Hugh Jackman’s P.T. Barnum Brings Hollywood Some Badly Needed “Humbug”

Associated Press

What Hollywood needs right now is some good, honest “humbug.” Not the flat-out larcenous kind, like a fake medium charging for messages from a dead uncle. But the wit, verve, and, yes, wink of deception that are the soul of show business, as P.T. Barnum, the master American showman, might have defined it.

Fortunately, Barnum and some of his lessons are coming to town, in an unusual movie set for release by 20th Century Fox on Christmas, with some likely pre-release hoopla at festivals or otherwise in the fall. Directed by Michael Gracey, an Australian mostly known for his work on television commercials, the film is titled The Greatest Showman. Like last year’s La La Land, it is an original movie musical—the very concept defies the contemporary laws of cinematic gravity—and it counts the Oscar-winning La La Land composers Benj Pasek and Justin Paul among its contributors.

Hugh Jackman plays Barnum, the 19th century trickster, impresario, and master of entertainment, both weird and wonderful. (The film credits include Oh So Small Productions, a British-based agency for short, dwarf and tall actors—so you can expect some delightful extremes.) More, Jackman, along with Laurence Mark, is a producer of The Greatest Showman, which, not incidentally, was conceived about eight years ago when Jackman was the host of an Oscar show produced by Mark and Bill Condon, who is among the new movie’s writers.

The Jackman-Condon-Mark Oscar ceremony was all about show business. Light on politics, heavy on song-and-dance, it relied on sequences contributed by movie insiders like Nora Ephron, Baz Luhrmann and Judd Apatow. In the middle of the fun, someone got the bright idea that Jackman, a showman to the core, should play Barnum, the brassiest entertainer of them all.

P.T. Barnum
P.T. Barnum REX/Shutterstock

Oddly, Phineas Taylor Barnum, born in 1810, had all but escaped the clutches of a movie business that owes him more than it sometimes likes to admit. After all, it was Barnum who refined the art of “humbug”—we’d call it “hype”—drawing a distinction between outright fraud, which he loathed, and a kind of entertaining deceit in which the paying audience was cheerfully complicit. His more outrageous attractions, including the supposedly 161-year-old woman who had been George Washington’s nursemaid and a “Feejee Mermaid” apparently crafted from a fish and a monkey, relied on what film students now describe as the willing suspension of disbelief. “He understood that American audiences did not mind cries of trickery; in fact they delighted in debate,” Neil Harris wrote in his 1973 book Humbug: The Art Of P. T. Barnum.

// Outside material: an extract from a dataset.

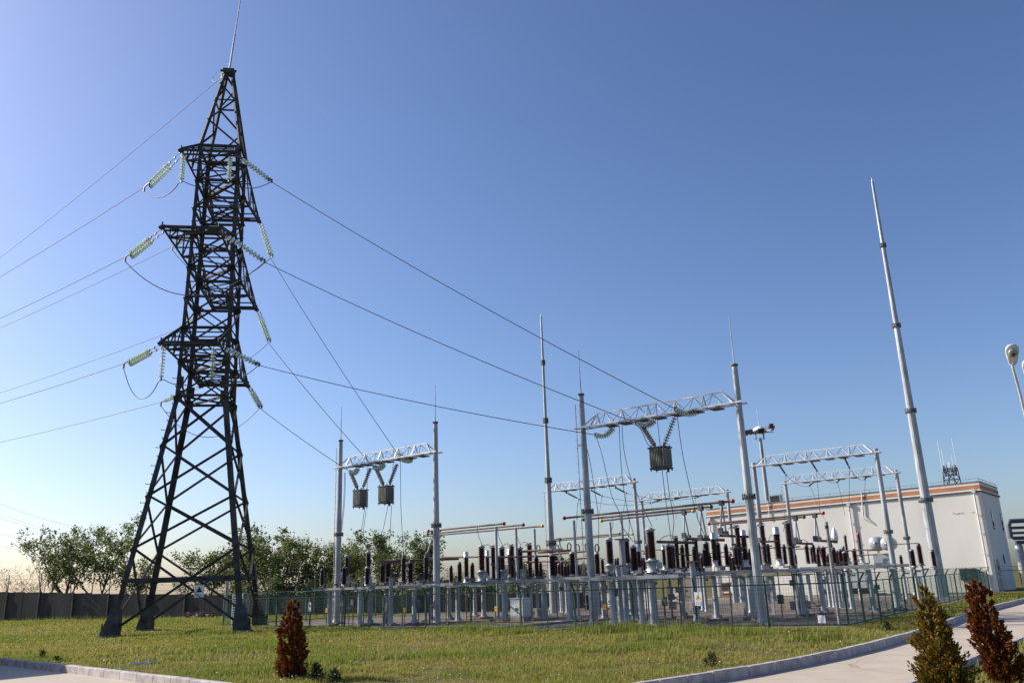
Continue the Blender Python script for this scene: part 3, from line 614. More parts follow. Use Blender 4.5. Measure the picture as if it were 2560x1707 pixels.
platform('front steel platform right of the middle gantry post, nearest the fence', 20.2, 25.6, -1.85, -1.15, 2.32, [(21.8, -1.5), (23.25, -1.3), (24.0, -1.6)])
platform('steel platform behind the front one in the middle bay', 19.5, 24.5, 1.2, 6.6, 2.4, [(22.3, 1.5), (20.6, 2.6), (21.6, 6.0)], 3)
platform('steel platform left of the right gantry post with control boxes', 24.6, 28.4, 2.6, 8.6, 2.42, [(24.8, 3.4), (26.4, 4.2), (27.6, 7.8)], 3)
platform('steel platform right of the right gantry post', 27.2, 31.4, 9.1, 14.6, 2.48, [(28.0, 9.6), (30.6, 9.6), (30.8, 13.2)], 3)
platform('low far steel platform before the white building', 17, 24.5, 19, 26.5, 2.3, [(20.5, 26), (23.9, 19.4), (21.4, 19.6), (17.2, 25.6)], 3)
platform('far steel platform behind the middle gantry post', 5.0, 13.5, 16, 22, 2.2, [(5.3, 16.3), (6.9, 18.2), (9.3, 16.4), (12.6, 21.5)], 3)
# free standing posts
def post(label, base, h, r=.14, cap=True, mt='galvanised_steel'):
    t = thing('steel_post', label, 'post', base, 'free standing steel posts'); m = MB(); m.lathe([(r*1.3, .12), (r, .3), (r*.95, h)], 12, None, base); 
    m.box(base+Z3*.1, r*3.6, r*3.6, .04); m.build('shaft', mt, t)
    if cap: m = MB(); m.box(base+Z3*(h+.03), r*3.4, r*3.4, .06); m.build('cap_plate', 'plinth_red', t)
    m = MB(); m.box(base+Z3*.03, .8, .8, .12); m.build('plinth', 'plinth_red', t)
for lab, (bx, by), (tx, ty), r in [('round steel post with a flat cap under the left gantry', Z780(882, 1405), Z780(885, 860), .135),
     ('round steel post with flat cap right of the middle gantry post', Z1400(690, 1395), Z1400(680, 730), .14), ('tallest round steel post beside the middle bay grey tanks', Z1400(752, 1372), Z1400(703, 432), .16),
     ('round steel post with flat cap beside the yellow triangle sign', Z1400(1538, 1378), Z1400(1490, 680), .15), ('slim round post with a yellow tag in the middle bay', Z1400(1095, 1395), Z1400(1065, 930), .06)]:
    b = gnd(bx, by); post(lab, b, zat(b, tx, ty)-.05, r)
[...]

“Amusement and deceit could co-exist; people would come to see something they suspected might be an exaggeration or even a masquerade,” continued Harris, in what might have passed for a description of the modern film audience and its relationship with ever more elaborate stunts and effects. Yet the movies pretty much looked away from Barnum after Wallace Beery played him in a drama called The Mighty Barnum in 1934. John Huston, who was supposed to write the film, had become fascinated with what he came to see as Barnum’s unplumbed depths. In his autobiography, An Open Book, Huston said he found in Barnum’s “wild energy, boundless vulgarity and casual assumption that he was the shrewdest man alive, an exemplification of the nineteenth-century American dream of conquest and Manifest Destiny.” That was enough to panic the producer Darryl Zanuck, who went with another writer and a less earnest approach. The resulting film, wrote Variety in its review, “possesses all the elements, except an occasional lack of speed.” (It was all of 87 minutes long.)

But The Greatest Showman now promises to arrive at a time when the movie business needs a dose of P.T. Barnum. Bored with its own summer sequels, Hollywood has to make do with tub-thumping the success of Wonder Woman—which appears to have posted the 43d-biggest opening of all time, without the annoying demotion of an inflation-adjustment, according to

Warner Bros

Tech giants, meanwhile, have appropriated all the best hype. Robots will replace people in 45 years! Jeff Bezos will live forever!! Elon Musk will send the rich on tour buses to Mars!!! Competing movie promotions, by contrast, have about as much energy as those wrap-around posters on trash cans at the beach. (Is it any wonder millions forgot to watch Pirates Of The Caribbean 5?)

Even The Mighty Barnum had enough spirit to circulate seemingly magical blank posters that, when rubbed with a pencil, revealed oddities that “Barnum found to amaze all the world!” One oddity appears to have been a tattooed lady, perhaps not as amazing now as then. But we can hope that Jackman and company will soon bring some humbug back to a business that needs it.